O globo, n. 30994, 16/06/2018. País, p. 7
Odebrecht atua para preservar filho em ação sobre sítio
Gustavo Schmitt
16/06/2018
Em depoimento a Sergio Moro, Emílio afirma que era responsável por autorizar obras para Lula
Após um longo período de distanciamento, Emílio Odebrecht, ex-presidente da empreiteira, deu novo sinal de reaproximação com seu filho Marcelo. Em carta ao juiz Sergio Moro, Emílio afirma que autorizou a reforma no Sítio de Atibaia, frequentado pelo ex-presidente Luiz Inácio Lula da Silva, sem o conhecimento de Marcelo. A declaração ocorre um ano após Emílio prestar o primeiro depoimento a Moro. Na ocasião, ele não manifestava preocupação de poupar seu primogênito.
O documento foi anexado, na noite de quarta-feira, no processo em que o ex-presidente é acusado de se beneficiar de reformas feitas no sítio, no valor de R$ 1, 05 milhão, por empreiteiras como Odebrecht, OAS e pelo pecuarista José Carlos Bumlai. Lula foi condenado a 12 anos e um mês de prisão no caso do tríplex no Guarujá e cumpre pena desde 7 de abril na sede da Polícia Federal em Curitiba.
Na mensagem, Emílio reitera que a relação com o ex-presidente Lula nunca contou com nenhuma interferência do filho: “As mencionadas benfeitorias no sítio foram realizadas com minha autorização, sem qualquer participação de Marcelo. Após receber, via Alexandrino Alencar (ex-executivo da empreiteira), o pedido a ele realizado por Marisa Letícia, autorizei e determinei a execução das referidas obras com os recursos humanos e financeiros advindos da CNO (Construtora Norberto Odebrecht) em São Paulo e, para tanto, não consultei previamente qualquer outro executivo da Odebrecht, nem mesmo avisei Marcelo sobre o pedido”.
Emílio e Marcelo têm relação conturbada.

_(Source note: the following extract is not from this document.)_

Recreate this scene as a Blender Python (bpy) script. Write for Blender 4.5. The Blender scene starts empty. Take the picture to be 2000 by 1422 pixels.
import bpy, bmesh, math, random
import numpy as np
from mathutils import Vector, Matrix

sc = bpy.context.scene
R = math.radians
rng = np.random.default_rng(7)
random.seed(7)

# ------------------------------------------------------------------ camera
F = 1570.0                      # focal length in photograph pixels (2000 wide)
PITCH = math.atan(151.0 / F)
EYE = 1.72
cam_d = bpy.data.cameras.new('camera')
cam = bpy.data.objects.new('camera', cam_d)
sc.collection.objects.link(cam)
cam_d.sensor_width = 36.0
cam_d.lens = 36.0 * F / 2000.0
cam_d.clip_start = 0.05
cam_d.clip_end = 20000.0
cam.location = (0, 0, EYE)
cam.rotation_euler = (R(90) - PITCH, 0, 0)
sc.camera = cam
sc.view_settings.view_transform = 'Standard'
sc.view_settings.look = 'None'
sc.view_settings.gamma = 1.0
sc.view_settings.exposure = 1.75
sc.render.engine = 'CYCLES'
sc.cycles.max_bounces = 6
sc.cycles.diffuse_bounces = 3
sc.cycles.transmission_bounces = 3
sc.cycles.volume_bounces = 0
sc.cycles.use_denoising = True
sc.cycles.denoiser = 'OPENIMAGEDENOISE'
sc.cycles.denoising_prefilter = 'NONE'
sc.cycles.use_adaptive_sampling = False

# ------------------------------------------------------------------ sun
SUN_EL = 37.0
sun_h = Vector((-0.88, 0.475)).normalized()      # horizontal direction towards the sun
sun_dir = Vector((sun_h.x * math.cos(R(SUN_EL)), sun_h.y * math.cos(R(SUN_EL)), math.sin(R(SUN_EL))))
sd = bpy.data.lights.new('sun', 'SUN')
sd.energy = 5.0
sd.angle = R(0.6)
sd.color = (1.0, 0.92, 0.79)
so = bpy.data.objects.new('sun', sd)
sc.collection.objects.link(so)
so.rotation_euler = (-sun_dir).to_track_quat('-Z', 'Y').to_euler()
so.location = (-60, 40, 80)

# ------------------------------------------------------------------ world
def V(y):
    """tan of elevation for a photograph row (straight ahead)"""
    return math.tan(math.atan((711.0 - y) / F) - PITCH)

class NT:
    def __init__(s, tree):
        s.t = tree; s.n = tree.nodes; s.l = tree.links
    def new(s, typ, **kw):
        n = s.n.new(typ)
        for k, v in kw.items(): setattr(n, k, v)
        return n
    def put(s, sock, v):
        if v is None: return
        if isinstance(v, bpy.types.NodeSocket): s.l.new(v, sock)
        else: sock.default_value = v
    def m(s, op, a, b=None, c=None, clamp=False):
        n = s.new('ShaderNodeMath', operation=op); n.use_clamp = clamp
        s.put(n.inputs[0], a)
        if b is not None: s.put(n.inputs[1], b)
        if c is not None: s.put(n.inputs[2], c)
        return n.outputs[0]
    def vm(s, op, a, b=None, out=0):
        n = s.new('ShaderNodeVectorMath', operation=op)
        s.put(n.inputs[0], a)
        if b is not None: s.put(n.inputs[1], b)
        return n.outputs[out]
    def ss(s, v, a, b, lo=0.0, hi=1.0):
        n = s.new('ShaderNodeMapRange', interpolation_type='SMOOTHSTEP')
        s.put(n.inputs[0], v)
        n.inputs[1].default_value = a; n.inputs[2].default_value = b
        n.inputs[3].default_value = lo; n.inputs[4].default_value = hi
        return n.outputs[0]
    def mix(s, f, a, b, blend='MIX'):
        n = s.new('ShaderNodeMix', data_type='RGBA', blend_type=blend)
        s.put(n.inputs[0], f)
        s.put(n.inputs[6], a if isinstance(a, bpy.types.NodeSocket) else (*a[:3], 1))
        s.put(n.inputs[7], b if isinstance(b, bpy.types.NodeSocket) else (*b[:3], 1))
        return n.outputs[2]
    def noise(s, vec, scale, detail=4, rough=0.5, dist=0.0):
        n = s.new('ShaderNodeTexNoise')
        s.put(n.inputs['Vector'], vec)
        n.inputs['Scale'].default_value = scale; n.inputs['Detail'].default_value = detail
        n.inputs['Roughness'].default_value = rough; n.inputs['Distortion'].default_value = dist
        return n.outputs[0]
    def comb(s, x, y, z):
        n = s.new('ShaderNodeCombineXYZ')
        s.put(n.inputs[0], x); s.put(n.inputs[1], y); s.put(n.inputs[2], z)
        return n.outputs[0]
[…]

Eles chegaram a romper relações durante as tratativas de colaboração premiada da empresa. Marcelo teria se sentido injustiçado com o acordo. Recentemente, porém, pai e filho têm feito movimentos de reaproximação. Em abril, eles divulgaram um comunicado conjunto em que prometiam preservar a empresa. Desde que deixou a prisão, em dezembro, Marcelo trava uma guerra nos bastidores contra executivos da cúpula da Odebrecht, que, no seu entendimento, não assumiram sua parcela de responsabilidade nos negócios da empresa.
A carta tem data da última quarta-feira. A declaração foi feita por Emílio poucas semanas após Marcelo atuar nos bastidores com o objetivo de derrubar o executivo Newton Souza, que deveria ocupar a presidência do conselho de administração da empresa. Marcelo inseriu no processo emails que sugerem que Souza sabia das irregularidades na Odebrecht, embora não tenha sido incluído no rol de colaboradores da Lava-Jato. O conselho é a instância de decisão mais importante da empresa.
EXECUTIVOS CORROBORAM
Pelo menos dois ex-executivos da empreiteira reforçaram, em depoimentos, ontem, ao juiz Sergio Moro, que Marcelo Odebrecht não tratava de assuntos relacionados a Lula. Pedro Novis, que antecedeu a Marcelo na presidência da holding, disse que durante todo o tempo em que ficou no cargo esteve uma única vez com o ex- presidente, acompanhando Emílio, e que o mesmo acontecia com Marcelo, que também não se envolvia diretamente na negociação de contratos da Petrobras.
Newton Souza, também arrolado como testemunha de defesa de Marcelo, afirmou que a prerrogativa de conversar com Lula era de Emílio Odebrecht, e que os demais executivos da empresa, incluindo o primogênito, eram incumbidos de falar com outros representantes do governo federal, como ministros e diretores de estatais.
Marcelo é réu na ação do sítio, ao lado do pai e do ex-presidente Lula. Na denúncia, os procuradores da Lava-Jato afirmaram que Marcelo seria “o responsável pela decisão de pagamento de vantagem indevida na forma de uma conta geral de propinas a agentes do Partido dos Trabalhadores, inclusive ao ex-presidente”.
Desde que saiu da prisão, o empresário busca provar que não é o único responsável pelo envolvimento da Odebrecht em esquemas de corrupção. O Ministério Público Federal acusa Lula de ter recebido vantagens indevidas da Odebrecht e da OAS, na forma de obras no sítio de Atibaia, em decorrência de contratos das empreiteiras com a Petrobras.